Checking in

by little red pen

In a group I’m part of, we start and end meetings by checking in. We’re chatty, self-reflective types and also good listeners, so this process can take quite some time, but it’s always worth it. Sometimes it’s hard to see what’s happening in your life, and having a good ramble about it can reveal surprising patterns and responses.

I think this check in is going to focus on birds.

We put the birdfeeder up a few weeks ago, and the birds started coming to it last week. I can see the feeder from the kitchen window and from my office; typing or washing dishes while keeping an eye on a green-flecked bunch of birds flickering around the feeder is quite a few steps up from typing or washing the dishes without the birds.

So far, the customers have mostly been waxeyes, with chaffinches, blackbirds and thrushes patrolling the ground below. But I think a tui did a fly-by a few minutes ago, so maybe she’ll come back soon.

It’s all very happy, except for the washing line situation. As mentioned in my previous post, the birds like to perch on the washing line while they psych themselves up for feeder negotiations. Then they poo on the washing and I have to re-wash it.
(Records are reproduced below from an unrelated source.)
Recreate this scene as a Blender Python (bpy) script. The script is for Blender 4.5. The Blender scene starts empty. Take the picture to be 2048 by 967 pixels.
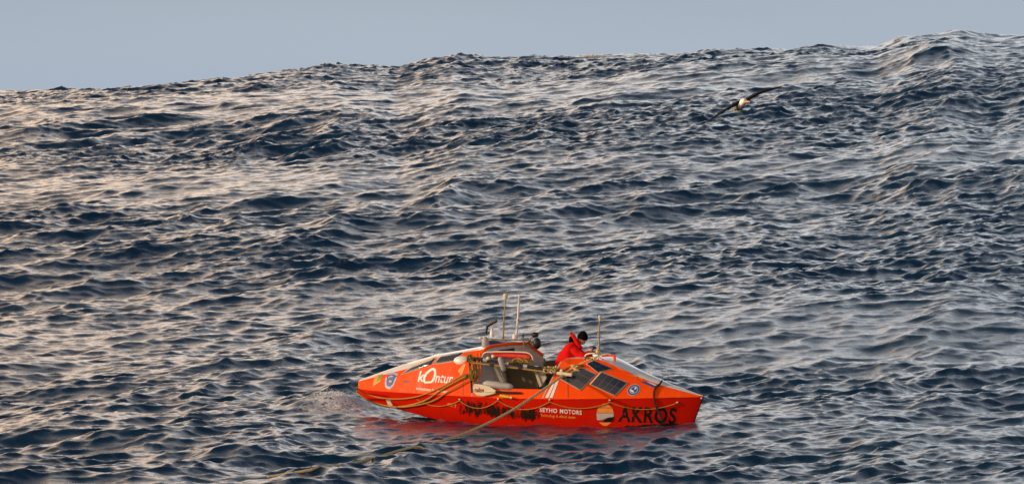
import bpy, bmesh, math, random
import numpy as np
from mathutils import Vector, Matrix, Euler
from mathutils.bvhtree import BVHTree

random.seed(7); np.random.seed(7)
R = math.radians
S = bpy.context.scene
COL = S.collection

# ------------------------------------------------------------------ camera, sky, sun, exposure
W, H = 2048.0, 967.0
LENS = 200.0
FPX = LENS / 36.0 * W
PITCH = R(1.5)
DB = 132.6                                   # metres from the camera to the boat
CAM_Z = DB * math.tan(PITCH + math.atan((857 - 483.5) / FPX))
cam_d = bpy.data.cameras.new('camera'); cam = bpy.data.objects.new('camera', cam_d); COL.objects.link(cam)
cam.location = (0, 0, CAM_Z); cam.rotation_euler = (R(90) - PITCH, 0, 0)
cam_d.lens = LENS; cam_d.sensor_width = 36; cam_d.clip_start = 1; cam_d.clip_end = 60000
cam_d.dof.use_dof = True; cam_d.dof.focus_distance = 190; cam_d.dof.aperture_fstop = 9
S.camera = cam
S.render.resolution_x = 1024; S.render.resolution_y = 483

SUN_AZ, SUN_EL = R(-102), R(16)                # azimuth from the view direction (+Y), minus = to the left
wd = bpy.data.worlds.new('World'); S.world = wd; wd.use_nodes = True
wn = wd.node_tree; wn.nodes.clear()
def nd(t, typ, **k):
    n = t.nodes.new(typ)
    for a, b in k.items(): setattr(n, a, b)
    return n
sky = nd(wn, 'ShaderNodeTexSky', sky_type='NISHITA', sun_disc=False, sun_elevation=SUN_EL, sun_rotation=SUN_AZ,
         altitude=0, air_density=1.0, dust_density=1.0, ozone_density=3.0)
bg = nd(wn, 'ShaderNodeBackground'); wo = nd(wn, 'ShaderNodeOutputWorld')
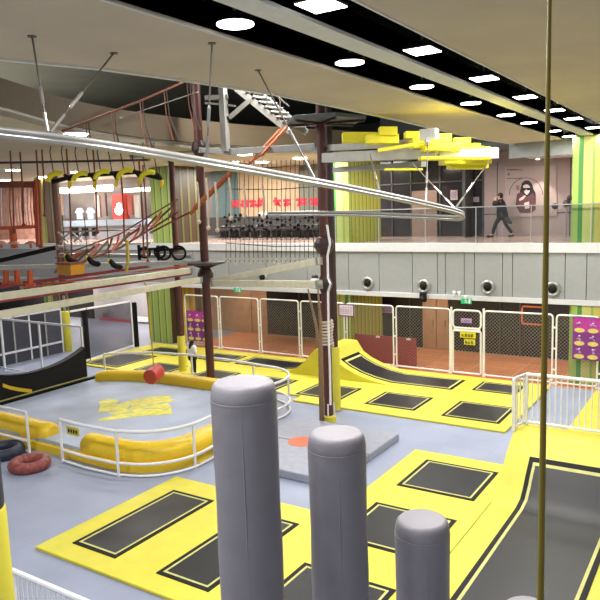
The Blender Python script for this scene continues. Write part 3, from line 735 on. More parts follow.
def glyph(mb, x0, z0, w, h, y, seed, st=.13):
    """a small block character built of brush strokes"""
    r = random.Random(seed); s_ = st*h
    for k in range(r.choice((2, 3, 3))):
        z = z0+h*(.1+.38*k+r.uniform(-.05, .05)); a = x0+w*r.choice((0, .05, .15)); b = x0+w*r.choice((.85, 1, .95))
        if z+s_ <= z0+h*1.02: mb.box(a, b, y-.012, y, z, z+s_)
    for k in range(r.choice((1, 2, 2))):
        x = x0+w*(.15+.5*k+r.uniform(0, .15)); mb.box(x, x+s_, y-.014, y, z0+h*r.choice((0, .1)), z0+h*r.choice((.8, 1)))
    mb.bar((x0+w*.5, y-.006, z0+h*.45), (x0+w*r.choice((.1, .9)), y-.006, z0), s_*.8, .012, (0, 1, 0))
def sign(px0, px1, py0, py1, y, name, mt, lab, n, fg, rows=1, border=None, cat='sign'):
    a, b = P(px0, (py0+py1)/2, y=y), P(px1, (py0+py1)/2, y=y); z1 = P((px0+px1)/2, py0, y=y).z; z0 = P((px0+px1)/2, py1, y=y).z
    t = thing(name, (a.x, y, z0), lab, cat)
    MB().box(a.x, b.x, y, y+.02, z0, z1).build('plate', mt, t)
    w = b.x-a.x; h = z1-z0
    if border:
        m_ = MB(); e = .09*min(w, h)
        m_.box(a.x, b.x, y-.006, y, z1-e, z1); m_.box(a.x, b.x, y-.006, y, z0, z0+e); m_.box(a.x, a.x+e, y-.006, y, z0, z1); m_.box(b.x-e, b.x, y-.006, y, z0, z1); m_.build('border', border, t)
    mb = MB()
    for r_ in range(rows):
        hh = h*.62/rows
        for i in range(n): glyph(mb, a.x+w*(.1+.8*i/n), z0+h*(.18+.66*(rows-1-r_)/rows), w*.8/n*.8, hh*.85, y, i*7+r_*31+n)
    mb.build('lettering', fg, t)
    return t
INK = mat('dark_ink', (48, 44, 30), .6); PINK_INK = mat('violet_ink', (130, 110, 170), .6)
sign(460, 475.5, 332, 338, FY-.1, 'gate_sign', mat('sign_yellow', (220, 210, 40), .5), 'larger yellow notice with dark characters on the fence gate', 4, INK)
sign(464, 475, 339.3, 344.8, FY-.1, 'gate_sign', mat('sign_yellow_pale', (214, 206, 60), .5), 'smaller yellow notice below the larger one on the fence gate', 3, INK)
sign(461, 471.5, 318.5, 323, FY-.1, 'gate_sign', LILAC, 'pale lilac notice in the upper window of the fence gate', 4, PINK_INK)
sign(338.5, 354, 304, 316.5, FY-.1, 'fence_sign', WHT, 'white notice with a purple border on the fence by the brown pillar', 5, LILAC, 4, PURP)
sign(382, 393, 307, 313, 26.25, 'door_sign', LILAC, 'small pale notice on the dark lobby wall behind the fence', 3, PINK_INK)
def fun_poster(px0, px1, py0, py1, y, lab, ncol):
    a, b = P(px0, (py0+py1)/2, y=y), P(px1, (py0+py1)/2, y=y); z1 = P(px0, py0, y=y).z; z0 = P(px0, py1, y=y).z
    t = thing('attraction_poster', (a.x, y, z0), lab, 'poster'); w = b.x-a.x; h = z1-z0
    MB().box(a.x, b.x, y, y+.03, z0, z1).build('board', PURP, t)
    m_ = MB(); m_.box(a.x+.02, b.x-.02, y-.004, y, z0+h*.66, z1-.02); m_.build('magenta_top', MAG, t)
    for r in range(3):
        for c in range(ncol):
            x = a.x+w*(c+.12)/ncol; z = z0+h*(.05+.31*r); cw = w/ncol*.78
            m_ = MB(); m_.lathe([(cw/2, -.012), (cw/2, -.004)], (x+cw/2, y, z+h*.03), 14, 'y')
            for v in m_.v: v.z = z+h*.03+(v.z-z-h*.03)*min(.9, h*.055/(cw/2))
            m_.build('caption_plate', LYEL, t)
            m_ = MB(); rr = random.Random(r*5+c)
            m_.ball((x+cw*.5, y-.004, z+h*.2), cw*.12, 6)
            for k in range(3):
                an = rr.uniform(0, 6.28); m_.bar((x+cw*.5, y-.006, z+h*.17), (x+cw*.5+cw*.35*math.cos(an), y-.006, z+h*.17+cw*.3*math.sin(an)), cw*.09, .006, (0, 1, 0))
            m_.build('picture', LILAC, t)
    return t
fun_poster(572.5, 614, 317, 359, 22.6, 'purple and magenta attractions poster on the fence by the right striped column', 3)
fun_poster(187, 208.5, 310.5, 340, 22.6, 'purple attractions poster on the fence at left behind the long brown pole', 3)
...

This is sort of doubly frustrating because I already have trouble reaching half the washing line, so I’m already pretty grumpy about laundry duties.

Anyway, I guess we’ll move the line because I’m enjoying the birds too much to move them.

In other news, a youth group in the Valley is fundraising for a ski trip and I got them to dig over the vege patch yesterday. It was hilarious and wonderful in all the ways you might expect when you ask a group of teens to dig your vege patch. Two left after ten minutes when they realised the job was going to involve strenuous exercise and coordinated effort. The path is considerably muddier than it was before they started, but the patch is clean and fresh looking. They broke a pane in the glasshouse and left behind three shoes and a bucket. Some of them worked diligently and hard; some did flying leaps off the bank into the garden. The youngest and the skinniest and the biggest were the best workers. No-one stabbed anyone else, but it looked close a few times. A clump of lilies disappeared, but I wasn’t that fond of them. Maybe they’ll bloom in the compost heap. One boy did a beautiful job tidying the glasshouse and washing it down. The trays in it are neatly stacked and the mint has room to breathe.

I kept a quiet eye on the kids from my office as I worked on a copyedit, and I have to say, my feelings about them were almost identical to my feelings about the waxeyes. I loved them, but it was a rueful, charmed kind of love.

Strangely, while I was writing this, a bird flew past the window and I could swear it was a heron. I’ve never seen such a thing in suburban Dunedin, but it had a very heronesque bodyline and  it sure as shit wasn’t a seagull. It circled down towards the Gardens; maybe it’s gone to catch a fish.